Kelly, who is seeking reelection, joins a chorus of voices at the state and federal level who are calling for stable housing and more support services for the homeless. Kelly, too, sees the solution in the combined efforts of government, business and nonprofit groups.

On any given night, Kelly said, as many as 400 youth aged 13 to 20 are on the streets, living in cars or “couch hopping” from one house to another. He said the city would help teens get job training, expanded services and rent subsidies.

Homeless advocates applauded Kelly’s stance but said a solution requires a commitment to creating living-wage jobs and finding a lasting solution to affordable housing. Kelly said he would make high-wage jobs a priority of his new economic development program, which seeks to create 10,000 jobs over the next five years.

John Spurling, who attended the speech, would agree. He said he’s been homeless for 10 months, but said what he needs most is “a permanent job with decent wages.”

Kelly also said he would make finding housing for chronically homeless adults a priority. Quoting federal statistics, he said about 10 percent of homeless people fall into this category, but they consume more than half of the resources.
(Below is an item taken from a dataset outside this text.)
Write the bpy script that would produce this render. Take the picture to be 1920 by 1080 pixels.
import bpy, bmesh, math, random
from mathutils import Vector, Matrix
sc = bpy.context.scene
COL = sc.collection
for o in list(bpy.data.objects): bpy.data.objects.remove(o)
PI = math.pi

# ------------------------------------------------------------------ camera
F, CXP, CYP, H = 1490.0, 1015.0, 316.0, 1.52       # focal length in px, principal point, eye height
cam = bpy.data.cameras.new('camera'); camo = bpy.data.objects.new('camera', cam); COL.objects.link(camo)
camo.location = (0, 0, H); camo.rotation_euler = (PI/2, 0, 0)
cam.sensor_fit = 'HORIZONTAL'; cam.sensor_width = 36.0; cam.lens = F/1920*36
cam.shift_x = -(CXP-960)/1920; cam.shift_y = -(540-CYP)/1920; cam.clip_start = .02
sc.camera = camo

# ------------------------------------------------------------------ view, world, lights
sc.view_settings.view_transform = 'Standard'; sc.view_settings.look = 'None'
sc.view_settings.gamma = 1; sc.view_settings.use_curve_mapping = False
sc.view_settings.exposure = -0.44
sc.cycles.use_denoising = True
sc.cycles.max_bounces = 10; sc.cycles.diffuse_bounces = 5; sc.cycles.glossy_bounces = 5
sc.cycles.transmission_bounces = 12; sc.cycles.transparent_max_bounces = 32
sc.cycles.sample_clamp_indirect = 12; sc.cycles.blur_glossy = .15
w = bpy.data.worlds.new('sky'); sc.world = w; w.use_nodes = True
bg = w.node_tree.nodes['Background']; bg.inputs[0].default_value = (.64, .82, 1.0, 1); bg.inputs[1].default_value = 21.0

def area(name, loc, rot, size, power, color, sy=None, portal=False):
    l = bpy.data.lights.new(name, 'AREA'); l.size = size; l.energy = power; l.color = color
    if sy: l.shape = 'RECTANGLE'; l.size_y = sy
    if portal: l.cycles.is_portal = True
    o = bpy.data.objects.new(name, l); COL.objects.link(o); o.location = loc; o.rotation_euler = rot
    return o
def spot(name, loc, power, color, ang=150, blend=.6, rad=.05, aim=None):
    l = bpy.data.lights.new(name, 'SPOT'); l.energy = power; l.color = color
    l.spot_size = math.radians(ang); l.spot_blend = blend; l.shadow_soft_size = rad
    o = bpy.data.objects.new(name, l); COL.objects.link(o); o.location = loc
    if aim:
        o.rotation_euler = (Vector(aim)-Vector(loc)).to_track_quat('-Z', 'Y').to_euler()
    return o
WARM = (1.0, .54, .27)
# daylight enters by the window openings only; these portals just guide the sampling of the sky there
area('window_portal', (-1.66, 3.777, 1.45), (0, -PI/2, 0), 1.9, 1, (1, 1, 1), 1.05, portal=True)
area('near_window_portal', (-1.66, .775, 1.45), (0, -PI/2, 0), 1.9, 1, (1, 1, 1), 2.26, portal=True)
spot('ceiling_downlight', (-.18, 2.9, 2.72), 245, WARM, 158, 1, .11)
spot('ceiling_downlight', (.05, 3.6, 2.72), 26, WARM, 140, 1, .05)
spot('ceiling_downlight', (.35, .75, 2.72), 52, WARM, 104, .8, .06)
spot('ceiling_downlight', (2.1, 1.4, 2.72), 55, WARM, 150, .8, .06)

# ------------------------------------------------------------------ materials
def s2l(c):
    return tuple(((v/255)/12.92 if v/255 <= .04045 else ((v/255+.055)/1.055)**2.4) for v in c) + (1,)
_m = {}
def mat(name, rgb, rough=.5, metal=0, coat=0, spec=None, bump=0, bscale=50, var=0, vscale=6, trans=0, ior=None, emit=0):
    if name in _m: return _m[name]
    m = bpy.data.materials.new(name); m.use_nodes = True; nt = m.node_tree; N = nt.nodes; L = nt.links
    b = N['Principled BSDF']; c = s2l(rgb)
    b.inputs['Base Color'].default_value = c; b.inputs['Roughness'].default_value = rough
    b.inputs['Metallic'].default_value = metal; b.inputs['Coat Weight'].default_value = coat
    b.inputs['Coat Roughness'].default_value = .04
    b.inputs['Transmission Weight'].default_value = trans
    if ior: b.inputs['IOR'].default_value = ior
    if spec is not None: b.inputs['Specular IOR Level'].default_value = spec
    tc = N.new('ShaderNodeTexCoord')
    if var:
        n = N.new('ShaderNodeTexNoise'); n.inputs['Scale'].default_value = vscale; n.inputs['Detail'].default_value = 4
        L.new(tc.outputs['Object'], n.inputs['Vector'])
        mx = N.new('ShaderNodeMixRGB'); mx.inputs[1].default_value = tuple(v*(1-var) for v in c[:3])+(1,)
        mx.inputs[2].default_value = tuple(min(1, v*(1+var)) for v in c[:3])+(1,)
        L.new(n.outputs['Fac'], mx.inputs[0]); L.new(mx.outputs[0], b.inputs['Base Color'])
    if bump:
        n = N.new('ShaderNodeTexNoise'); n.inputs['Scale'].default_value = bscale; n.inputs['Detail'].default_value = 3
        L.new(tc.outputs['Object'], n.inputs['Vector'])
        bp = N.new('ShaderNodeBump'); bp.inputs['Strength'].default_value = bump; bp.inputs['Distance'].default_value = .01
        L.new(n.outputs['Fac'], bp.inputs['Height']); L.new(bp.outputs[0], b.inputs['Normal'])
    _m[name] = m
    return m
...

One such project, a 120-unit housing complex for homeless men and chronic alcoholics, has hit snags in recent months. Although the City Council has approved spending $3.3 million for land, finding a suitable location that neighbors and the city can agree on has proved to be tricky.

About 400 people attended the event, with introductory speeches given by Gov. Tim Pawlenty, Archbishop Harry Flynn and Philip Mangano, who is President Bush’s executive director of the Interagency Council on Homelessness.

Pawlenty recently signed $12 million in new bonding money to build housing in Minnesota’s effort to end chronic homelessness by 2010, but his critics say other policies are adding to the problem.

“It’s completely outrageous that [Kelly] would share the stage with a governor who is trying to kick 30,000 low-income Minnesotans off state-supported health care and who is cutting housing subsidies by 20 percent this year and to be talking about ending homelessness,” said Ben Goldfarb, executive director of Progressive Minnesota, a liberal political group.

Kenneth Minix, who said he has been using homeless services for a year and a half, was critical as well. He said he found the speech-making, lighting of candles and piano music that started at the end of Kelly’s speech to be “more focused on entertainment than on fixing anything.”

“Hearing about being homeless and living it are two different things,” he said.